In the last decades, renewable energies gained an increasing interest due to the environmental awareness of people, especially in the developed countries. Moreover sustainable resources represent a long-term investment full of possibilities of use.
In the Netherlands a technology which is getting more and more popular to produce green energy is represented by offshore wind turbines (OWT). However, during the installation of the structural elements for these systems, the risk of noise pollution and animal harm is an issue that has to be considered.
Previous works developed models to predict the noise emission and propagation during the construction phase, however the uncertainty related to the environmental properties has not been yet fully investigated.
Since the model characteristics are uncertain, so will be the prediction of the noise.
This thesis aims to fill this gap, investigating in the underwater soil property uncertainties and the resulting variation in sound predictions. The main goal of this work is to settle a sounding methodology to model the soil characteristics and interpret the sound levels.
In the first part of this work, the soil uncertainties are treated.
A framework on how to use measurements from cone penetration tests (CPT) and obtain mechanical and dynamic soil features is presented.
By means of statistical approaches, the procedure to define the optimal depth for different homogeneous layers (given the software used for the noise prediction) is described. Another topic dealt with is the definition of proper characteristic distributions and the choice of the optimal one representing the available empirical measurements.
Finally a procedure to generate random samples for the analyses that will follow is shown.
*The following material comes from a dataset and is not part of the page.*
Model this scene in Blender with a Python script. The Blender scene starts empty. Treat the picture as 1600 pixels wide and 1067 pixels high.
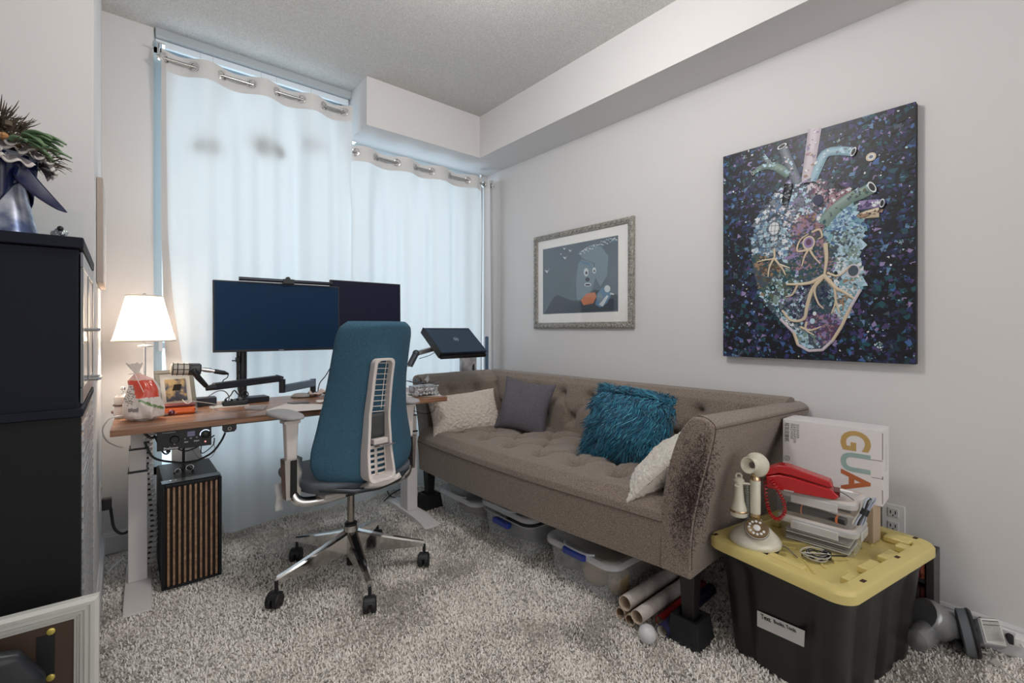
import bpy, math, random
from mathutils import Matrix, Vector, noise
R = math.radians
PI = math.pi
C = bpy.context.scene.collection
scene = bpy.context.scene

# ------------------------------------------------------------------ camera
F_PX, HOR, YAW = 726.4, 515.0, R(40.04)      # focal length and horizon row for a 1600x1067 frame
cam_data = bpy.data.cameras.new('camera')
cam = bpy.data.objects.new('camera', cam_data)
C.objects.link(cam)
cam.location = (0, 0, 1.1)
cam.rotation_euler = (R(90), 0, -YAW)
cam_data.sensor_fit = 'HORIZONTAL'
cam_data.sensor_width = 36
cam_data.lens = 36 * F_PX / 1600
cam_data.shift_y = (HOR - 533.5) / 1600
cam_data.clip_start = 0.02
scene.camera = cam

# ------------------------------------------------------------------ world, lights, exposure
scene.view_settings.view_transform = 'Standard'
scene.view_settings.look = 'None'
scene.view_settings.gamma = 1
scene.view_settings.exposure = 0.9
scene.view_settings.use_curve_mapping = False
w = bpy.data.worlds.new('sky'); scene.world = w; w.use_nodes = True
bg = w.node_tree.nodes['Background']
bg.inputs[0].default_value = (0.74, 0.88, 1.0, 1)
bg.inputs[1].default_value = .8
scene.cycles.use_denoising = True
scene.cycles.max_bounces = 10
scene.cycles.diffuse_bounces = 5
scene.cycles.transparent_max_bounces = 24
scene.cycles.transmission_bounces = 8
scene.cycles.sample_clamp_indirect = 6
scene.cycles.caustics_reflective = False
scene.cycles.caustics_refractive = False

def area(name, loc, rot, sx, sy, power, col):
    l = bpy.data.lights.new(name, 'AREA'); l.shape = 'RECTANGLE'; l.size = sx; l.size_y = sy
    l.energy = power; l.color = col
    o = bpy.data.objects.new(name, l); C.objects.link(o); o.location = loc; o.rotation_euler = rot
    return o
# daylight outside the window, plus unseen fill lights added overhead and behind the camera
area('daylight', (1.2, 3.62, 1.45), (R(-90), 0, 0), 2.6, 2.5, 10.8, (0.78, 0.92, 1.0))
gl_ = bpy.data.lights.new('overhead_fill', 'POINT'); gl_.energy = 20; gl_.color = (1, .975, .95); gl_.shadow_soft_size = .14
go_ = bpy.data.objects.new('overhead_fill', gl_); C.objects.link(go_); go_.location = (.90, 1.10, 2.38)
area('rear_fill', (0.5, -1.85, 1.5), (R(90), 0, 0), 3.0, 2.0, 17, (1.0, 0.985, 0.965))

# ------------------------------------------------------------------ pixel rows to world points
CY, SY = math.cos(YAW), math.sin(YAW)
def _ray(px, py): return (px - 800) / F_PX, (HOR - py) / F_PX
def at_z(px, py, z):
    l, v = _ray(px, py); d = (z - 1.1) / v
    return Vector((CY * l * d + SY * d, -SY * l * d + CY * d, z))
def at_x(px, py, X):
    l, v = _ray(px, py); d = X / (CY * l + SY)
    return Vector((X, (-SY * l + CY) * d, 1.1 + v * d))
def at_y(px, py, Y):
    l, v = _ray(px, py); d = Y / (-SY * l + CY)
    return Vector(((CY * l + SY) * d, Y, 1.1 + v * d))

# ------------------------------------------------------------------ helpers
def srgb(r, g, b):
    f = lambda c: (c / 255) / 12.92 if c / 255 <= .04045 else ((c / 255 + .055) / 1.055) ** 2.4
    return (f(r), f(g), f(b), 1)

_mats = {}
def M(name, col, rough=.5, metal=0., bump=None, var=None, spec=.5, alpha=None, coat=0., sheen=0., emis=None, weave=None):
    """principled material; bump=(scale,strength,dist), var=(scale,col2,contrast)"""
    if name in _mats: return _mats[name]
    m = bpy.data.materials.new(name); m.use_nodes = True
    nt = m.node_tree; b = nt.nodes['Principled BSDF']; N = nt.nodes.new; L = nt.links.new
    b.inputs['Base Color'].default_value = col if len(col) == 4 else (*col, 1)
    b.inputs['Roughness'].default_value = rough
    b.inputs['Metallic'].default_value = metal
    b.inputs['Specular IOR Level'].default_value = spec
    b.inputs['Coat Weight'].default_value = coat
    b.inputs['Sheen Weight'].default_value = sheen
    tc = N('ShaderNodeTexCoord')
    if var:
        n = N('ShaderNodeTexNoise'); n.inputs['Scale'].default_value = var[0]; n.inputs['Detail'].default_value = 4
        r = N('ShaderNodeValToRGB'); k = var[2] if len(var) > 2 else .15
        r.color_ramp.elements[0].position = .5 - k; r.color_ramp.elements[1].position = .5 + k
        r.color_ramp.elements[0].color = col; r.color_ramp.elements[1].color = var[1]
        L(tc.outputs['Object'], n.inputs['Vector']); L(n.outputs['Fac'], r.inputs['Fac']); L(r.outputs['Color'], b.inputs['Base Color'])
    if bump:
        n = N('ShaderNodeTexNoise'); n.inputs['Scale'].default_value = bump[0]; n.inputs['Detail'].default_value = 3
        u = N('ShaderNodeBump'); u.inputs['Strength'].default_value = bump[1]
        u.inputs['Distance'].default_value = bump[2] if len(bump) > 2 else .002
        L(tc.outputs['Object'], n.inputs['Vector']); L(n.outputs['Fac'], u.inputs['Height']); L(u.outputs['Normal'], b.inputs['Normal'])
    if emis:
        b.inputs['Emission Color'].default_value = (*emis[0][:3], 1); b.inputs['Emission Strength'].default_value = emis[1]
    _mats[name] = m
    return m

def M_clear(name, tint, opacity, rough=.12, body=(.8, .82, .84, 1)):
    """see-through plastic or glass whose light passes straight on"""
    if name in _mats: return _mats[name]
    m = bpy.data.materials.new(name); m.use_nodes = True
    nt = m.node_tree; nt.nodes.clear(); N = nt.nodes.new; L = nt.links.new
    out = N('ShaderNodeOutputMaterial'); t = N('ShaderNodeBsdfTransparent'); t.inputs[0].default_value = (*tint[:3], 1)
    p = N('ShaderNodeBsdfPrincipled'); p.inputs['Base Color'].default_value = body; p.inputs['Roughness'].default_value = rough
    fr = N('ShaderNodeFresnel'); fr.inputs[0].default_value = 1.45
    a = N('ShaderNodeMath'); a.operation = 'MAXIMUM'; a.inputs[1].default_value = opacity
    if opacity < .02:
        p2 = N('ShaderNodeBsdfGlossy'); p2.inputs['Roughness'].default_value = rough; p2.inputs[0].default_value = (1, 1, 1, 1); sh = p2.outputs[0]
    else: sh = p.outputs[0]
    mix = N('ShaderNodeMixShader')
    ge = N('ShaderNodeNewGeometry'); iv_ = N('ShaderNodeMath'); iv_.operation = 'SUBTRACT'; iv_.inputs[0].default_value = 1; L(ge.outputs['Backfacing'], iv_.inputs[1])
    ml = N('ShaderNodeMath'); ml.operation = 'MULTIPLY'; L(fr.outputs[0], ml.inputs[0]); L(iv_.outputs[0], ml.inputs[1])
    L(ml.outputs[0], a.inputs[0]); L(a.outputs[0], mix.inputs[0]); L(t.outputs[0], mix.inputs[1]); L(sh, mix.inputs[2]); L(mix.outputs[0], out.inputs[0])
    _mats[name] = m
    return m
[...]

An important feature presented is the use of the correlation between the properties to define copulas. The samples then are not completely random and independent, but instead combinations that are more likely to appear are obtained.
In the second part, the results of several analyses are presented.
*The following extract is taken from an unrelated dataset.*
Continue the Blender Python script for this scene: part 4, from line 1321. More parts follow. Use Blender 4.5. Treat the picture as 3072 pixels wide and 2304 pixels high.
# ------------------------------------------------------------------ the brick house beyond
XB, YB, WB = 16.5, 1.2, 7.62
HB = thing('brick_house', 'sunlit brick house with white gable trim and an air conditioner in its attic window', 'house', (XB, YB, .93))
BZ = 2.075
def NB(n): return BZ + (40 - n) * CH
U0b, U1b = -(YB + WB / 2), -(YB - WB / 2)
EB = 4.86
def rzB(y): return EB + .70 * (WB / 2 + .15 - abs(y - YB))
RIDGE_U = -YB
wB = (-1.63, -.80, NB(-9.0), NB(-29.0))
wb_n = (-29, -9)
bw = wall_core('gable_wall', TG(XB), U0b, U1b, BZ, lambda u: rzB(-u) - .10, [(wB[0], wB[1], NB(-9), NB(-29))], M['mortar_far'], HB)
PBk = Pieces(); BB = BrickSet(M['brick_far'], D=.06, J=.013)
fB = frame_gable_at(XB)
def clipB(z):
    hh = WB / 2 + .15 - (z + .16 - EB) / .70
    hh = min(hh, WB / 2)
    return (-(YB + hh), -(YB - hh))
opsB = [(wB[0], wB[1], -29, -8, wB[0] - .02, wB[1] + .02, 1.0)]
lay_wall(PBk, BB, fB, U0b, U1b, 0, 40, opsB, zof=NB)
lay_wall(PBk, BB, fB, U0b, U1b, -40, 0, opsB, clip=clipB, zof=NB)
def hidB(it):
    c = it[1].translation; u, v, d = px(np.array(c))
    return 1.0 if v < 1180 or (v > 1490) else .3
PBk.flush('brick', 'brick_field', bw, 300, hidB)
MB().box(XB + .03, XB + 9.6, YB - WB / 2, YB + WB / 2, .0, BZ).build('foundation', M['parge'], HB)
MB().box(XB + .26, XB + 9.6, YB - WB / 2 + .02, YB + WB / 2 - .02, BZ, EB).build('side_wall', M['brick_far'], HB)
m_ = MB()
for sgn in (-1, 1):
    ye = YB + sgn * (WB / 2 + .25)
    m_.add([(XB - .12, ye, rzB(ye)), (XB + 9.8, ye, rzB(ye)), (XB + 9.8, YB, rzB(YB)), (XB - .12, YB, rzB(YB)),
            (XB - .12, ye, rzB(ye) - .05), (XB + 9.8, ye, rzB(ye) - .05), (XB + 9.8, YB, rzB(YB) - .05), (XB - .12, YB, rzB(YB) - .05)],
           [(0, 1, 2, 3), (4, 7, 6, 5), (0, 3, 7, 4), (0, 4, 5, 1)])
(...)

The steps to treat the sound levels and obtain the probability density (and cumulative) distributions are discussed. These results will help in estimating the probability of exceeding a particular defined sound level.
With this information, additional measures and precautions, as noise barriers, may be adopted in the installation of the pile to prevent exceeding the threshold.
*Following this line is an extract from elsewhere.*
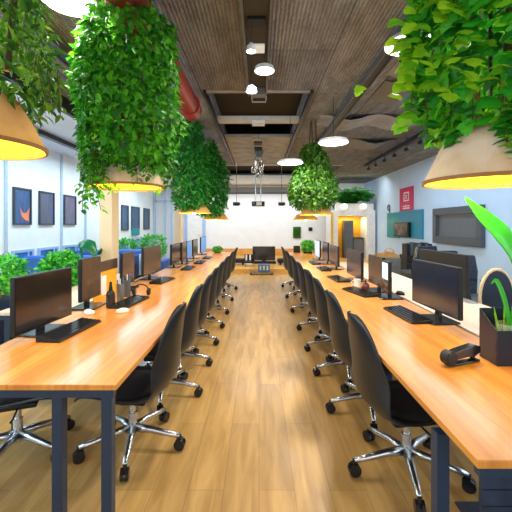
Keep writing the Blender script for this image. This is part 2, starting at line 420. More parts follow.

The correlation between soil properties and obtained sound levels is investigated, in order to highlight if there are soil properties that greatly affect the outcomes.
The insight obtained may help in determining which particular features need a careful estimation, both by more accurate measurements or new techniques. Another benefit related to the detection of parameters not affecting significantly the sound levels, is the reduction of simulations necessary to cover enough combinations. That is because if a property
can be neglected in the generation of samples and be taken as a fixed value, less combinations are needed to be considered.
Finally, a comparison between the obtained estimations and empirical measurements in the North Sea is made, to test the validity of the framework proposed.